→ Job:
Output exactly the lines from the first one down to the line containing "S = bpy.context.scene; COL = S.collection", inclusive.

★ ★ ★ ★ ★ ★ ★

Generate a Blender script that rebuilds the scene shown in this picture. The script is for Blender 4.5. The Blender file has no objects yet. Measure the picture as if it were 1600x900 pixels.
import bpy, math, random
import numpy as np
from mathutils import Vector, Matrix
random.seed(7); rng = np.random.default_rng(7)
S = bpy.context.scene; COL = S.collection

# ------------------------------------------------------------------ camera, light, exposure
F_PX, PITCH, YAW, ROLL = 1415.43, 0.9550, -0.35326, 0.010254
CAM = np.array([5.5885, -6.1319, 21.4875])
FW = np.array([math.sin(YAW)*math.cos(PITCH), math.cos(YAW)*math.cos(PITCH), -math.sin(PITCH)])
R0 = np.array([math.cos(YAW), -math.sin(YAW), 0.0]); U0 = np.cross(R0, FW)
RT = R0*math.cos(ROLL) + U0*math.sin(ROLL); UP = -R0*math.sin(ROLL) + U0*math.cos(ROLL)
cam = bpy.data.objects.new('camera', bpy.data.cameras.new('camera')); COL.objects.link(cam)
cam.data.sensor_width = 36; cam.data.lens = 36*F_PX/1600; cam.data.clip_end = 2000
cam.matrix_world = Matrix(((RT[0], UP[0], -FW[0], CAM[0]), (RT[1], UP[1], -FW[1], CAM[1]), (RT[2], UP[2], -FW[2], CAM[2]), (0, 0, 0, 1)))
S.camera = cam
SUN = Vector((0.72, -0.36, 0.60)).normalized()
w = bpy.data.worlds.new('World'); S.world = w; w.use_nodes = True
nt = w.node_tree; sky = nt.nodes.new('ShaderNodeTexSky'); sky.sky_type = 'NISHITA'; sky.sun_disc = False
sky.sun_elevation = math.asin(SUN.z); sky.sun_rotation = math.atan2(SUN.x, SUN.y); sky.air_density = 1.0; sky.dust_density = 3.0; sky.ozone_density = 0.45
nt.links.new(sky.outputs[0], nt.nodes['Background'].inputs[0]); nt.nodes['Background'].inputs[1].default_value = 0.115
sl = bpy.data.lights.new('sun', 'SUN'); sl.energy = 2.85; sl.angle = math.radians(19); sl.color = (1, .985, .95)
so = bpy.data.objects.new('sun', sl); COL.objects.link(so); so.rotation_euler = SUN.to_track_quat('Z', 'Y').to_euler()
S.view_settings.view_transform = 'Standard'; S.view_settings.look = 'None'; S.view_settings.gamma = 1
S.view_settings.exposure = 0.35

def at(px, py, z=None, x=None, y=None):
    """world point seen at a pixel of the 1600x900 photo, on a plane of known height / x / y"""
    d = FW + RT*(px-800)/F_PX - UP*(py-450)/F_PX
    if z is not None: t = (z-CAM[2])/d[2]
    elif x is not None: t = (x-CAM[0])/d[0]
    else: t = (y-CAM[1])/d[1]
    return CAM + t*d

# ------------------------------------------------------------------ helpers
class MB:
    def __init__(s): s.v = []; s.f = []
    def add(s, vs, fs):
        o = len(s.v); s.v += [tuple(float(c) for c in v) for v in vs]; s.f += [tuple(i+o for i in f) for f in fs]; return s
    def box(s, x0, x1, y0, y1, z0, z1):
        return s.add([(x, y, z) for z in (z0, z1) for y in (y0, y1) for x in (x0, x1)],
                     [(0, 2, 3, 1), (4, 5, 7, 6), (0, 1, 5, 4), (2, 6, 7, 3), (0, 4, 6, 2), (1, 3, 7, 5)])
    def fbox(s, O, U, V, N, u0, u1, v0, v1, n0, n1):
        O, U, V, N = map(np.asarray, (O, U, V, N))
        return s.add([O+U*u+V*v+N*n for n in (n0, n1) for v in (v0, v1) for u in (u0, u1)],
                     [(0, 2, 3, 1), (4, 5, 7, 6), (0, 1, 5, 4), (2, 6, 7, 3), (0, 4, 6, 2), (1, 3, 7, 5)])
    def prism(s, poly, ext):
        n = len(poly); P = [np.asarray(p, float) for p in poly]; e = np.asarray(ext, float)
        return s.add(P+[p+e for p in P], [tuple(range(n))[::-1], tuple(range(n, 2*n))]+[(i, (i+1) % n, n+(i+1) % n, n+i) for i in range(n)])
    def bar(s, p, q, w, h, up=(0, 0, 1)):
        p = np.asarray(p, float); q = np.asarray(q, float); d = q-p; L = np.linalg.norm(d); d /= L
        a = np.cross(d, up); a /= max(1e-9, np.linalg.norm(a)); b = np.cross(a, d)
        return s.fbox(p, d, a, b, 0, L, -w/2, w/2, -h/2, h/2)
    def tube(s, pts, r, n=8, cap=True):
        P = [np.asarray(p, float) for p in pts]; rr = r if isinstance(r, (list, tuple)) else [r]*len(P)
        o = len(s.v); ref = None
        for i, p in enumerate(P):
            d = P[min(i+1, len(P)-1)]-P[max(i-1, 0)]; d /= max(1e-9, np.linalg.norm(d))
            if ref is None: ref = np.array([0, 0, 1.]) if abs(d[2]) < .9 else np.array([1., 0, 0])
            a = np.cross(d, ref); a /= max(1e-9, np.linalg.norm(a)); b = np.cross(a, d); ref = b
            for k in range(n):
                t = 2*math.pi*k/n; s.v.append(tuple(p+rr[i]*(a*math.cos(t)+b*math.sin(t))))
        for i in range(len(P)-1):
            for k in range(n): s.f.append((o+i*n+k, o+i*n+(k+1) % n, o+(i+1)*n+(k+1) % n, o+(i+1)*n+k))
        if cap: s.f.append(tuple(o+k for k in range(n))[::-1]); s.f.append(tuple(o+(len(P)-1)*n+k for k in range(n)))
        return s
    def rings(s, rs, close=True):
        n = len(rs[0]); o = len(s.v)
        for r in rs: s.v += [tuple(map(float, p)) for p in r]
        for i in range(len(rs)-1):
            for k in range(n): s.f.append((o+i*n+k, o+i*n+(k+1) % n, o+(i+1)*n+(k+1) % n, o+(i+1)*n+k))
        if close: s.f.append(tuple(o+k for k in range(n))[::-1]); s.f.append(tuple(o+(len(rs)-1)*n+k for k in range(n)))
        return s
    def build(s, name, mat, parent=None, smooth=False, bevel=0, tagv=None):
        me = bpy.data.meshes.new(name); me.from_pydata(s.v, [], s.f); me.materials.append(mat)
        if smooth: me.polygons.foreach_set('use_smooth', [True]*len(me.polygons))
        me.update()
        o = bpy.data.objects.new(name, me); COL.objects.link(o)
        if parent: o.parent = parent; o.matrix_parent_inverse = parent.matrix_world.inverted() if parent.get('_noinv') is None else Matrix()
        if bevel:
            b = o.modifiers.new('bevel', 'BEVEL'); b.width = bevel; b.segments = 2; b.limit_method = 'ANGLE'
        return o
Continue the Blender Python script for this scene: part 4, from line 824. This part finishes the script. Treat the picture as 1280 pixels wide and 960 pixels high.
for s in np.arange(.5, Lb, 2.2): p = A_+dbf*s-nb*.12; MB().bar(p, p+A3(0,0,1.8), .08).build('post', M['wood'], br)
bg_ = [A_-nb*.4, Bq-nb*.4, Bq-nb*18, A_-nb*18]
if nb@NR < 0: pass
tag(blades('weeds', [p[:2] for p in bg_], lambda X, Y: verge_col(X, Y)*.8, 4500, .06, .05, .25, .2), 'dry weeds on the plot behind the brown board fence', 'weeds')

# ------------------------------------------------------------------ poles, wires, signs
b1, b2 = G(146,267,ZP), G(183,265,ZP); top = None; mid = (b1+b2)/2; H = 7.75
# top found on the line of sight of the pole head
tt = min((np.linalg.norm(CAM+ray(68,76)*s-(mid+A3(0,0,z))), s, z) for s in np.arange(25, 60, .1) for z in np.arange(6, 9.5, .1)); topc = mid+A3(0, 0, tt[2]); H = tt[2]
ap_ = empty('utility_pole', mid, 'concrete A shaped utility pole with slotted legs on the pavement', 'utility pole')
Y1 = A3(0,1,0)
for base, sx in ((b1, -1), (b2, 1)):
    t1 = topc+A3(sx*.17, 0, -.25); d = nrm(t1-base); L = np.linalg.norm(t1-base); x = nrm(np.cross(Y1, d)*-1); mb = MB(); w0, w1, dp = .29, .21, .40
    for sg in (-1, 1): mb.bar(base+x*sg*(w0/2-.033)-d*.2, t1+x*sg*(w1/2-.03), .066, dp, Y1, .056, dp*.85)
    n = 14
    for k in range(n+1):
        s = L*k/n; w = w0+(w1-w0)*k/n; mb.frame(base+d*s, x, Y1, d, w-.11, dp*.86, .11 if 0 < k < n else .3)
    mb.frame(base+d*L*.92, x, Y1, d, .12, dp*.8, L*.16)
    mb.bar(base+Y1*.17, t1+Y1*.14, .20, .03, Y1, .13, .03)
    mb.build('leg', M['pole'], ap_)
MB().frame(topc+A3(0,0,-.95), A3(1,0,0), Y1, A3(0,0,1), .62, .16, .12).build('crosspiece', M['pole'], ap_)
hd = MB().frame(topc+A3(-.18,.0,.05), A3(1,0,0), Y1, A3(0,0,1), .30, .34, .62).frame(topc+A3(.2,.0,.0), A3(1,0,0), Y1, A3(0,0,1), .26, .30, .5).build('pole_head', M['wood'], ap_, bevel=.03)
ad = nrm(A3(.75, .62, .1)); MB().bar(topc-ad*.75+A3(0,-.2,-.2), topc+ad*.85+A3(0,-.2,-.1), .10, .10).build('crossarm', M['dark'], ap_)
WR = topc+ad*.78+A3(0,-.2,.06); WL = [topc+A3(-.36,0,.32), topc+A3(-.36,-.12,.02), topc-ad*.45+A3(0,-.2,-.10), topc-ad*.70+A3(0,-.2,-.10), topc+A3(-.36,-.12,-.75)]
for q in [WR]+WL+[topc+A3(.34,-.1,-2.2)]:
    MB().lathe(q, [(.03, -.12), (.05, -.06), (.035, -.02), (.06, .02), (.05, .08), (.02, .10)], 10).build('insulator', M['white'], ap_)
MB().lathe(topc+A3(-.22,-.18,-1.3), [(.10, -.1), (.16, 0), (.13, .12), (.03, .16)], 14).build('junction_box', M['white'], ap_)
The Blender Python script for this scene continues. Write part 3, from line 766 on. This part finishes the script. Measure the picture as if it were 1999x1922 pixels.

★ ★ ★ ★ ★ ★ ★

→ Answer for this exercise:
Generate a Blender script that rebuilds the scene shown in this picture. The script is for Blender 4.5. The Blender file has no objects yet. Measure the picture as if it were 1600x900 pixels.
import bpy, math, random
import numpy as np
from mathutils import Vector, Matrix
random.seed(7); rng = np.random.default_rng(7)
S = bpy.context.scene; COL = S.collection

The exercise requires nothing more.